Tsukimi—Bunny-pounding-mochi festival

Tsukimi (月見), literally means viewing the moon. This festival celebrates the abundance harvest and the beauty of the full moon. On the same day, you can also see bunnies on the moon pounding mochi (glutinous rice cake).


According to the lunar calendar, the fifteenth day of every month has the fullest moon. However, the moon is the fullest and the biggest on the fifteenth night of the eighth month on the lunar calendar, which was on the September 13 this year. That specific full moon is also called harvest moon.

The festival has been around for a long time, but in the beginning, only royal families would appreciate the full moon and have celebrations for it. This tradition could trace back to Nara and Heian periods when the aristocrats enjoy moon-viewing parties while composing poetries.

In Edo period, tsukimi is popularized among farmers and it was closely related to the autumn festival, which involves celebrating the abundance harvests and offering deities their fresh crops.

The first astronauts are bunnies


How did the bunnies get on the moon? Legend has it that the Old Man of the Moon visited earth to test the kindness of three animals: fox, monkey and rabbit.
The Old Man transformed himself in a beggar and asked for the three animals for some food. The fox hunted fish for the beggar, while the monkey gathered food for him. Only rabbit did not go out and search for anything for the Old Man.

The rabbit confessed that he was incapable to hunt fish and gather fruits like the fox and the monkey. So, he decided to sacrifice himself for the beggar to eat.
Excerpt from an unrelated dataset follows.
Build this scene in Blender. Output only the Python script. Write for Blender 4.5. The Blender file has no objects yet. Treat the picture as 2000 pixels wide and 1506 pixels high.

The Old Man was touched by the bunny’s kind-heartedness. He then transformed back to his original form and brought the bunnies to live with him on the moon and have eternal lives.

Why pounding mochi?

In Japan, it is said that there were rabbits pounding mochi rice cakes with a mallet. One of the explanation is that the word “Mochizuki”, meaning full moon sounds like the word “Mochi-tsuki”, which means pounding mochi. Therefore, people started to associate the two together and created this adorable image of bunnies making mochi.


How to host a moon-viewing party

There are other practices and traditions for this day. Since this festival combines the celebration of harvesting crops, hence giving offerings to the Moon God is one of the traditions. According to a Japanese festival pundit, this is an ancient Shinto tradition where offerings of mochi and crops, including chestnuts and taros, are offered to the Moon God to show gratitude for the fall harvest.

Another practice is to decorate roofs with pampas grass. Pampas grass is usually used as offerings and to welcome the season of fall. People sometimes decorate their house roofs with pampas grass for celebration purpose.

Food-wise, it goes without saying that mochi is one of them. There are more than 10 varieties of mochis in Japan. However, the Tsukimi mochis are plain and only sweetened slightly with sugar.

Chestnut is another dish for Tsukimi because the harvesting season for chestnut usually occurs in the fall. Similar to western culture, pumpkin is also part of the seasonal food. People can go chestnut and pumpkin picking on the day of the celebration.

There are more dishes that takes reference from the full-moon day. Sometimes there are “tsukimi udon” and “tsukimi rice bowls”. These dishes are usually topped with a raw egg. This is because the yolk of an egg reminds people of the full-moon, therefore many restaurants took the reference and created a series of tsukimi dishes.